How true is that? Don’t some of our biggest disappointments truly hurt? Don’t these disappointment have a physical affect on us?

I love riding! No, not a bicycle, a HARLEY! No matter what kind of bike you prefer, you know there are only 2 kinds of riders … Those who have been down and those who are going down.  It’s just part of it!

Life is kind of like riding.  You have just been punched in the face and are down, or you WILL be punched in the face and WILL go down.   Now, before you get all depressed, there is good news!!!
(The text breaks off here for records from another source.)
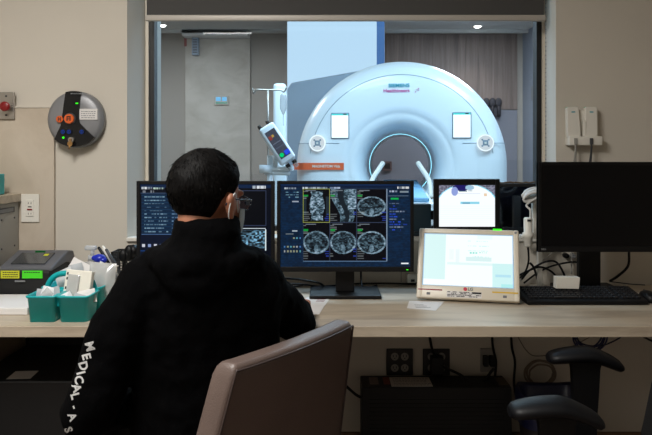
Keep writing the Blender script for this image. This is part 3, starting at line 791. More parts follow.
lb = MB(A).box(.118, .250, y_, .001, .006, .030).build('device_label', M_paper, t)
b = MB(A)
for k in range(4):
    xk = .120
    while xk < .245:
        w_ = random.uniform(.004, .016)
        if random.random() < .75: b.box(xk, min(.247, xk + w_), y_ - .0004, y_, .009 + k * .0055, .0118 + k * .0055)
        xk += w_ + .002
b.box(.215, .249, y_ - .0004, y_, .022, .029); b.build('printing', M_ink, lb)
MB(A).box(.040, .054, y_, .001, .012, .022, .001).build('front_button', M_inkgrey, t); MB(A).box(W - .062, W - .048, y_, .001, .012, .022, .001).build('front_button', M_inkgrey, t)
MB(A).box(.292, .326, -.001, .012, Hh - .003, Hh + .003).build('power_light', M_ledg, t)
b = MB(A); b.cyl((W - .012, -.0008, Hh - .012), (W - .012, .001, Hh - .012), .005); b.build('power_button', M_grey, t)
b = MB(); b.prism([(2.80, .7505), (2.915, .7505), (2.915, .762), (2.86, .90), (2.835, .90), (2.85, .765), (2.80, .765)], .44, .66, axis='x'); b.build('rear_stand', M_offwhite, t)

# ------------------------------------------------------------------ keyboard, mouse, small white box
t = thing('keyboard', 'black full-size keyboard in front of the large switched-off monitor', 'keyboard', (.99, 2.75, .751), rz=R(-1.5))
KX0, KX1 = .765, 1.224
b = MB(); b.prism([(2.655, .7505), (2.655, .764), (2.67, .768), (2.83, .790), (2.845, .786), (2.845, .7505)], KX0, KX1, axis='x', bev=.003); b.build('keyboard_case', M_black, t)
b = MB()
M_key = mat('black_keys', (20, 20, 23), .45)
for r_ in range(6):
    y = 2.69 + r_ * .0235; z = .769 + (y - 2.67) * .137
    x = KX0 + .014
    while x < KX1 - .022:
        wd = .018
        if r_ == 0 and KX0 + .10 < x < KX0 + .13: wd = .095
        gap = (r_ < 6) and (abs(x - (KX0 + .29)) < .006 or abs(x - (KX0 + .36)) < .006)
        if not gap:
            b.box(x, x + wd - .0025, y - .009, y + .009, z - .002, z + .006, .0015, 1)
        x += wd + (.0012 if not gap else -.008)
b.build('keys', M_key, t)
t = thing('mouse', 'black computer mouse right of the keyboard, cut off by the frame', 'mouse', (1.25, 2.73, .751))
b = MB(); b.loft([[(1.255 + .030 * s_ * math.cos(a), 2.73 + .052 * s_ * math.sin(a), z_) for a in np.linspace(0, 2 * PI, 25)[:-1]] for s_, z_ in ((.92, .7505), (1, .758), (.97, .770), (.8, .782), (.45, .789), (.1, .791))]); b.build('mouse_body', M_black, t)
MB().box(1.252, 1.258, 2.745, 2.765, .782, .790, .002).build('scroll_wheel', M_dgrey, t)
b = MB(); b.prism([(.908, .792), (1.000, .7905), (1.004, .836), (.91, .838)], 2.765, 2.80, axis='y', bev=.002)
tag(b.build('white_card_box', M_white), 'small white box standing on the keyboard below the black monitor', 'box')

# ------------------------------------------------------------------ left side: cabinet, caddy, printer
t = thing('side_cabinet', 'grey metal side cabinet with wooden top at the far left edge', 'cabinet', (-1.8, 2.6, 0))
M_cab = mat('cabinet_grey', (164, 162, 156), .55)
MB().box(-2.2, -1.345, 2.1, 3.065, 0, 1.115, .003).build('cabinet_body', M_cab, t)
MB().box(-2.22, -1.334, 2.08, 3.066, 1.117, 1.152, .003).build('cabinet_top', M_desk, t)
b = MB(); b.box(-1.346, -1.343, 2.62, 3.02, 1.075, 1.098)
b.build('label_slot', M_dgrey, t)
lab(MB().box(-1.344, -1.3415, 2.635, 3.005, 1.079, 1.094).build('slot_card', M_grey, t), 'paler card in the slot')
b = MB()
for y, z in ((3.02, 1.05), (2.9, 1.05), (3.02, .93), (2.9, .93)): b.cyl((-1.347, y, z), (-1.342, y, z), .004, seg=10)
b.build('screws', M_dgrey, t)
a = P(-6, 177, 2.95)
tag(MB().box(-1.52, -1.367, 2.88, 2.98, 1.1525, P(0, 174, 2.93).z, .004).build('teal_box', M_teal), 'teal box standing on the side cabinet at the left edge', 'box')

t = thing('label_printer', 'dark grey label printer with yellow and green stickers on the desk at left', 'printer', (-1.18, 2.88, .751))
b = MB(); b.prism([(2.75, .7505), (2.75, .86), (2.765, .872), (2.93, .912), (2.99, .905), (3.02, .86), (3.02, .7505)], -1.285, -1.085, axis='x', bev=.007, seg=3); b.build('printer_body', M_blackm, t)
b = MB(); b.prism([(2.757, .862), (2.757, .876), (2.93, .922), (2.995, .912), (3.026, .86), (2.99, .86), (2.92, .875)], -1.29, -1.08, axis='x', bev=.005, seg=3); b.build('printer_lid', mat('printer_grey', (88, 89, 94), .45), t)
Tl = Matrix.Translation((-1.185, 2.84, .9015)) @ Matrix.Rotation(R(14.9), 4, 'X')
lab(MB(Tl).box(-.07, .065, -.055, .055, -.003, .0012).build('viewing_window', mat('smoke_window', (58, 60, 62), .15), t), 'smoked viewing window')
MB(Tl).box(-.02, .02, .062, .070, -.003, .0030).build('status_light', emis('printer_green', (30, 130, 60), .35), t)
lab(MB(Tl).box(.03, .048, .022, .040, .0012, .0022).build('window_sticker', M_yel, t), 'tiny yellow sticker')
def sticker(x0, x1, m, s, words_):
    o = lab(MB().box(x0, x1, 2.7455, 2.7495, .836, .866).build('front_sticker', m, t), s)
    b = MB()
    for i, ln in enumerate(words_):
        x = x0 + .008
        while x < x1 - .01:
            w_ = random.uniform(.003, .01); b.box(x, min(x + w_, x1 - .006), 2.7449, 2.7456, .858 - i * .0085, .861 - i * .0085); x += w_ + .0018
    b.build('printing', M_ink, o)
sticker(-1.276, -1.203, M_yel, 'yellow sticker with small print', 'abc')
sticker(-1.192, -1.112, M_grn, 'bright green sticker with one printed line', ['', 'b'][1:])
MB().box(-1.22, -1.18, 2.742, 2.7495, .822, .828, .001).build('paper_slot', M_grey, t)

t = thing('white_tray_box', 'flat white box on the desk in front of the label printer', 'box', (-1.19, 2.6, .751))
MB().box(-1.31, -1.062, 2.49, 2.735, .7505, .776, .003).build('box_body', M_paper, t)
lab(MB().box(-1.12, -1.058, 2.66, 2.72, .7763, .7775).build('yellow_note', mat('pale_yellow_paper', (206, 200, 130), .8), t), 'pale yellow note lying on top')

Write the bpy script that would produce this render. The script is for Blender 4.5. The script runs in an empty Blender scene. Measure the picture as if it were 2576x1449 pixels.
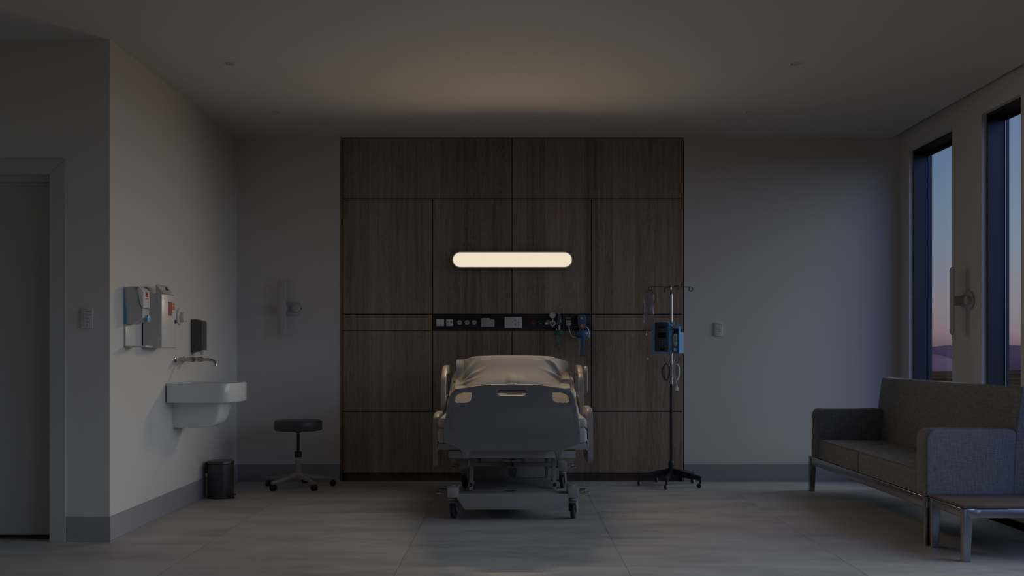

You can get back up, but it takes GRIT! (Use this worksheet developed by researchers at UPENN to determine your GRIT level). Unlike personality measures that can’t really be changed, the good news is, you CAN change the amount of GRIT you have!  How you ask? You find it in a place you might not expect … happiness! “Ahhh, wow,” you say? Yep, pretty cool…

But, when I say happiness, I am not talking about the emotional experience of happiness (smiling and laughing).  There is so much more to happiness.  Aristotle’s definition describes it best: human flourishing!  What does this have to do with grit?  Happiness and resilience(grit) are actually 2 sides of the same coin.  As we become more aware of what true happiness is, and we develop the habits to experience more of it, our grit increases at the same time!

So how do we increase our happiness and grit?  It might be simpler than you expect. Research shows that gratitude is a game changer!  Not just feeling gratitude but expressing gratitude!  Tell a friend how much they mean to you; thank a colleague for the privilege of working with them; notice how unique your child is and tell them about it! Be intentionally thankful about even the littlest of things each and every day.

Do it today and start increasing your grit! Remember, Happy…Matters!